How to Design an Engaging Test in Elearning


If you’re designing an eLearning course that teaches new information or skills, you may eventually want to check if your learners have understood the content. To do this, you could decide to put together a test. However, it’s not always easy to create a test that not only shows if the learners have memorized something, but also challenges them to think and analyze and actually helps to reinforce the newly learned information. So, let’s talk about some issues that you might run into when designing a test for your eLearning!


I already mentioned that test questions should make the learner think. What I mean by that is – ideally, the learner shouldn’t be able to pass your test by making educated or not-so-educated guesses. To avoid this, you should pay attention both to how you formulate the questions and what answer options you provide.



Designing good elearning test questions is an art in itself, and I will not even attempt to properly discuss it here. However, there are a couple of things that I always look out for. First, don’t make the question too simplistic and obvious. A question that follows along the lines of “Is doing a bad thing OK to do?” will only inform you that your learner can read and has some common sense. Even if you need to check the knowledge of a pretty simple idea, try to formulate the question in a way that demands a bit of effort from the learner. For example, you may ask “When is it OK to do a bad thing?” and offer several options, allowing the learner to pick more than one (even if only one is not a distractor). Or say that “Monty did a bad thing because [insert clever reason here].” and ask “What do you think about his decision?”

As to formulating the answer options, it’s very important to make the distractors credible. A common mistake is to provide an elaborate and detailed correct answer and then add short and vague distractors. This way, the learner can easily tell which is the right answer without even reading all options properly. It’s also definitely worth investing yourself in coming up with distractors that, in terms of content, are not ridiculous – instead, they should reflect common errors, misconceptions etc. Finally, try to make sure that your pattern of answers is not repetitive and predictable – to avoid this, you can consider having the order of answers randomized for each attempt.


If the content of your training relates to real-life interactions, it’s a great opportunity to replace “dry” theory questions with situation descriptions. This way, the learners can demonstrate their knowledge by using it to analyze and evaluate situations. For you as an instructional designer, the difficulty lies in producing situations that are realistic and engaging. I find that this greatly depends on the language that’s being used, especially if you decide to include dialogue. Quite often, it’s best to keep it simple – unless it’s a truly formal setting, people won’t use long constructions and formal terminology in their communication (or in their thoughts, for that matter). If you’re writing a dialogue, maybe try reading it out loud to see if it feels organic.




Finally, it’s great if you can find ways to make your elearning test section more diverse. Even though single and multiple choice questions are often useful and familiar to learners, it can also be tiring to keep doing the same thing and looking at the same layout page after page. So, consider throwing in a few other question types, if the content of the course allows it.

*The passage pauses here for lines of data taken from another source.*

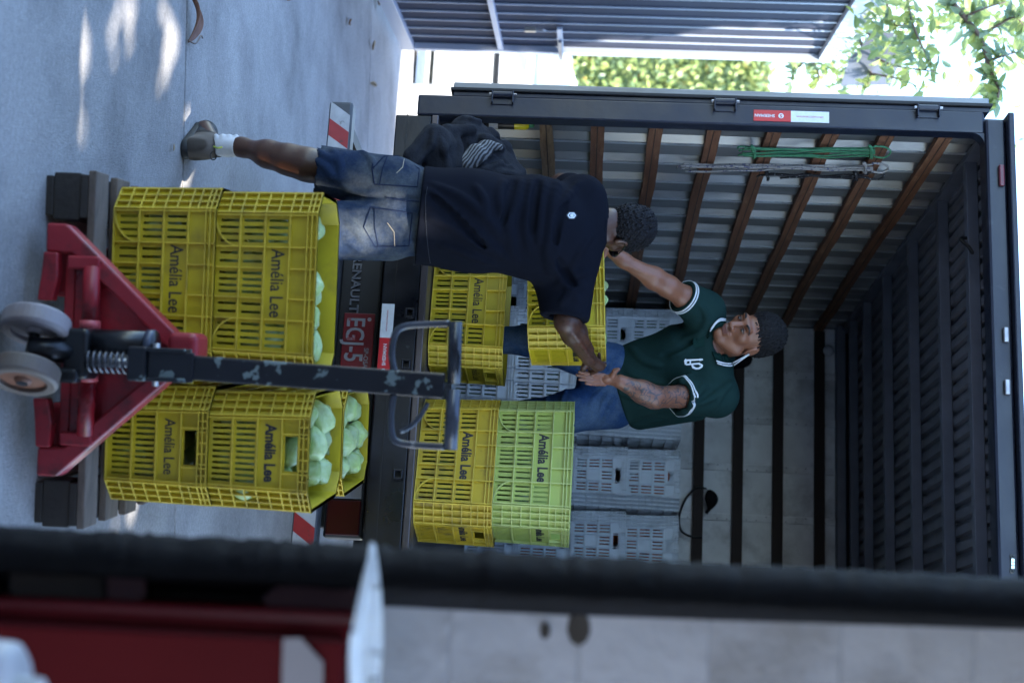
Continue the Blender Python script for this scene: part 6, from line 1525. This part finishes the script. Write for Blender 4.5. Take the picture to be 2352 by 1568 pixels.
# grey felt blanket heaped on the truck edge
def cloth_sheet(name, grid, mat_, parent=None, thick=.006, sub=2):
    b = MB(); nr = len(grid); ncol = len(grid[0])
    for row in grid:
        for p in row: b.v.append(tuple(p))
    for i in range(nr-1):
        for j in range(ncol-1): b.f.append((i*ncol+j, i*ncol+j+1, (i+1)*ncol+j+1, (i+1)*ncol+j))
    o = link(name, b.mesh(name, fix=False), mat_, parent, smooth=True)
    s_ = o.modifiers.new('s', 'SOLIDIFY'); s_.thickness = thick; s_.offset = 0
    ss_ = o.modifiers.new('ss', 'SUBSURF'); ss_.levels = sub; ss_.render_levels = sub
    return o
M_felt = mat('grey_felt', (0.020, 0.021, 0.025), rough=.98, var=.18, vscale=18, bump=.5, bscale=120, spec=.1)
heap = []
G_ = A_
heap_p = [ell(G_(1075, 335, 5.72), (.12, .12, .085), None, .03), cap(G_(1020, 345, 5.58), G_(1120, 325, 5.72), .070, .048, .03), cap(G_(1000, 345, 5.52), G_(1010, 400, 5.55), .075, .085, .04), cap(G_(1090, 370, 5.68), G_(1150, 385, 5.72), .075, .06, .04), cap(G_(1150, 350, 5.76), G_(1180, 400, 5.76), .045, .05, .03),
          cap(G_(955, 350, 5.44), G_(1000, 320, 5.50), .030, .06, .03), cap(G_(940, 360, 5.43), G_(955, 400, 5.44), .022, .035, .03), cap(G_(1030, 305, 5.56), G_(1085, 298, 5.60), .034, .026, .015), cap(G_(1110, 318, 5.62), G_(1150, 340, 5.68), .026, .02, .012), cap(G_(1050, 312, 5.50), G_(1085, 308, 5.54), .022, .016, .012, op='s'),
          cap(G_(1060, 400, 5.60), G_(1160, 410, 5.70), .07, .06, .04), plane(np.array([0, 0, .905]), -UPz, .004) if False else cap(G_(1000, 380, 5.6), G_(1100, 380, 5.65), .07, .07, .04)]
hpb = list(heap_p)
for pts, r_ in (([(1000, 300), (985, 340), (945, 375)], .014), ([(1040, 270), (1100, 280), (1150, 320), (1175, 350)], .014), ([(1050, 310), (1055, 350), (1050, 390)], .014), ([(1110, 395), (1140, 375), (1180, 385)], .013), ([(1120, 410), (1150, 395), (1185, 400)], .012), ([(1080, 400), (1110, 385), (1130, 360)], .011), ([(1010, 310), (1020, 350), (1030, 395)], .010)):
    heap_p += stroke(hpb, pts, r_*1.2, r_*.25, .012)
for pts, r_ in (([(1062, 322), (1075, 345), (1085, 375)], .018), ([(1100, 330), (1130, 340), (1150, 360)], .012), ([(1120, 372), (1145, 365), (1165, 375)], .010), ([(985, 300), (970, 340), (940, 385)], .006)): heap_p += stroke(hpb, pts, r_, -.002, .010, op='s')
blk = sdf_obj('felt_blanket', heap_p, .006, M_felt, relax=1, noise=lambda P: .010*wob(P, 48, 8, 5)+.005*wob(P, 120, 4, 5))
obj_props(blk, 'dark grey felt blanket heaped on the left edge of the truck bed', 'blanket')
# zebra patterned cloth tucked in the blanket
M_zeb = mat('zebra_cloth', (.42, .41, .40), rough=.9, var=.1)
N = M_zeb.node_tree.nodes; L = M_zeb.node_tree.links; bs = N['Principled BSDF']
wv = N.new('ShaderNodeTexWave'); wv.inputs['Scale'].default_value = 26; wv.inputs['Distortion'].default_value = 5; wv.inputs['Detail'].default_value = 1.5; tcw = N.new('ShaderNodeTexCoord'); mpw = N.new('ShaderNodeMapping'); mpw.inputs['Rotation'].default_value = (0.5, 1.0, .3)
L.new(tcw.outputs['Object'], mpw.inputs[0]); L.new(mpw.outputs[0], wv.inputs[0]); cr_ = N.new('ShaderNodeValToRGB'); cr_.color_ramp.interpolation = 'CONSTANT'; cr_.color_ramp.elements[0].color = (.012, .012, .014, 1); cr_.color_ramp.elements[1].position = .5; cr_.color_ramp.elements[1].color = (.15, .15, .15, 1)
L.new(wv.outputs[0], cr_.inputs[0]); L.new(cr_.outputs[0], bs.inputs['Base Color'])
zp = [cap(G_(1068, 375, 5.535), G_(1092, 350, 5.56), .034, .028, .02), cap(G_(1092, 350, 5.56), G_(1125, 334, 5.59), .028, .018, .02), cap(G_(1085, 365, 5.55), G_(1112, 352, 5.58), .034, .028, .02), cap(G_(1112, 335, 5.585), G_(1148, 338, 5.62), .022, .014, .015)]
zb = sdf_obj('zebra_cloth', zp, .005, M_zeb, noise=lambda P: .005*wob(P, 90, 3, 5)); obj_props(zb, 'black and white zebra patterned cloth wrapped in the grey blanket', 'cloth')
# spray can standing behind the blanket
c0_ = aty(1112, 283, 5.64); can = empty('spray_can', (float(c0_[0])-.004, float(c0_[1]), float(c0_[2])), label='black spray can with yellow label and green cap beside the blanket', cat='spray can')
cl_ = Vector(can.location)
TM = Matrix.Translation(cl_)
MB().lathe([(0, 0), (.026, .0), (.0275, .004), (.0275, .130)], M=TM, n=20).build('can_body', mat('can_black', (.010, .010, .013), rough=.3, metal=.2), can, smooth=True)
MB().lathe([(.0275, .130), (.0275, .180), (.024, .186), (.017, .192)], M=TM, n=20).build('yellow_label', mat('can_yellow', (.60, .50, .01), rough=.3), can, smooth=True)
MB().lathe([(.017, .1925), (.0165, .208), (.012, .214), (0, .215)], M=TM, n=16).build('cap', mat('can_green', (.06, .25, .10), rough=.4), can, smooth=True)
MB().lathe([(.0278, .022), (.0278, .060)], M=TM, n=20).build('white_label', mat('can_print', (.30, .30, .32), rough=.5), can, smooth=True)
tm = place_mesh(text_mesh('300', .016, offset=.0004), (cl_.x-.004, cl_.y-.0286, cl_.z+.042), (1, 0, 0), (0, 0, 1)); link('lettering', tm, M_ink, can)
for i in range(3): MB().box((cl_.x-.012, cl_.y-.0289, cl_.z+.068+i*.010), (cl_.x+.012, cl_.y-.0284, cl_.z+.072+i*.010)).build('print_line', mat('can_print', (.3, .3, .32)), can)
# shelf block under the can
sb = MB().box((-2.313, 5.58, .904), (-2.20, 5.72, cl_.z-.001)).build('wooden_block', M_pald, bevel=.004); obj_props(sb, 'dark wooden block on the truck bed carrying the spray can', 'wood block')
# dry leaves on the pavement
M_dl = [mat('dry_leaf_brown', (.17, .085, .045), rough=.7, var=.3, vscale=14, trans=.1), mat('dry_leaf_tan', (.30, .22, .13), rough=.7, var=.3, vscale=14, trans=.1)]
def gl(px, py): p = gpt(px, py); return Vector((p[0], p[1], .006))
spots = [(800, 45, 1.0, 'pale curled leaf on the pavement near the gate foot'), (852, 115, 1.2, 'tan dry leaf beside the bottom corner of the gate'), (848, 190, 1.0, 'dry leaf on the pavement between the gate and the truck post'), (394, 330, .35, 'tiny brown leaf scrap in front of the shoe'), (655, 2, 1.1, 'curled dark twig leaf at the far left of the pavement'), (866, 12, 1.6, 'brown leaf caught under the gate')]
rgl = random.Random(2)
for (px, py, s_, lab) in spots:
    me = leaf_mesh(.10*s_, .036*s_, rgl.uniform(-.3, -.1), rgl.uniform(.5, .9)); me.materials.append(M_dl[rgl.randrange(2)])
    o = bpy.data.objects.new('dry_leaf', me); COL.objects.link(o); o.location = gl(px, py)+Vector((0, 0, .004)); o.rotation_euler = (rgl.uniform(-.3, .3), 0, rgl.uniform(-3, 3)); obj_props(o, lab, 'leaf', 'dry leaves on the pavement')
    so3 = o.modifiers.new('s', 'SOLIDIFY'); so3.thickness = .0015
# big curled spathe
sp = []
for k in range(14):
    t = k/13; p = gl(428+6*math.sin(t*3), -20+118*t); w = .028*math.sin(math.pi*min(t*.96+.04, 1))**.7+.003
    row = []
    for j in range(7):
        a = -1.3+2.6*j/6; row.append((p.x+.25*w*math.sin(a)*1.0, p.y+w*math.sin(a), .004+.045*math.sin(math.pi*t)*.6+w*(1-math.cos(a))*.9))
    sp.append(row)
spo = cloth_sheet('palm_spathe', sp, mat('spathe_brown', (.20, .10, .065), rough=.55, var=.3, vscale=20, stretch=(1, 4, 1)), thick=.003, sub=1); obj_props(spo, 'long curled brown palm spathe lying on the pavement joint', 'dry frond')
tw_ = MB().tube(bez([gl(428, 92), gl(434, 100)+Vector((0, 0, .02)), gl(452, 82)+Vector((0, 0, .01)), gl(462, 88)], 5), .003, n=5).build('dry_twig', M_bark, smooth=True); obj_props(tw_, 'thin dark twig beside the palm spathe', 'twig')
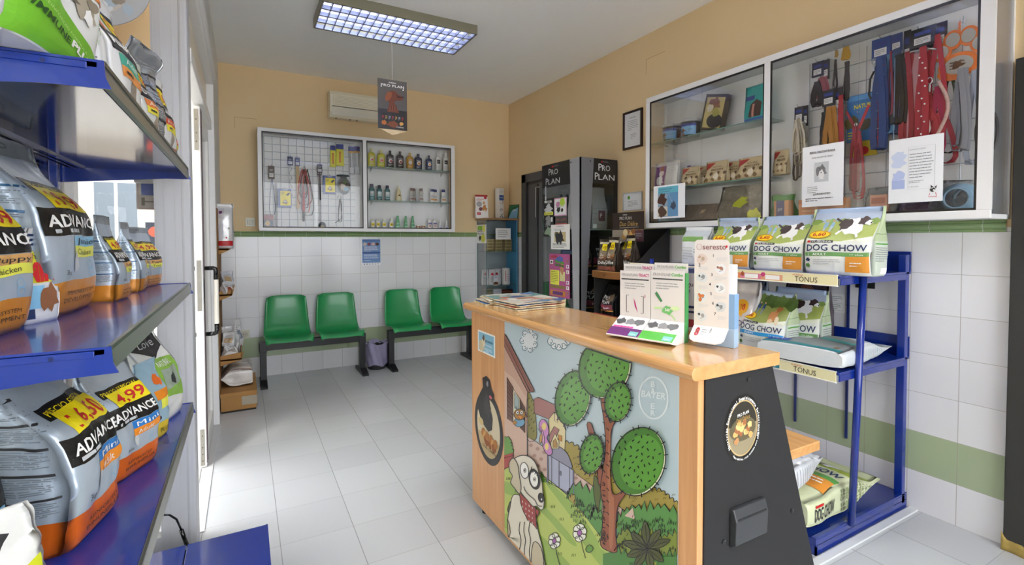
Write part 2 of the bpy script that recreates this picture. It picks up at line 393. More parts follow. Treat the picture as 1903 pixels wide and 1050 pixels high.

For example, you could try out some drag-and-drop interactions to either sort items or put them in the correct order. You can also involve images by asking the learner to match images to titles or even point out relevant areas on an image. There are many ways to approach testing knowledge, so don’t limit yourself to a couple of standard question types. All you have to look out for is what options the particular tool you’re using offers, especially in terms of reporting results. You can find more ideas on test question types in our blog post – Most popular quiz and test templates.


Tests are a standard part of many eLearning courses, and it’s definitely worth thinking about ways to make it something more than a tool for checking your learner’s memory. If test tasks are well thought out and creative, they can help the learner solidify and apply their knowledge. So, I encourage you all (and myself) to keep challenging yourselves to create engaging tests that both you and your learners can enjoy!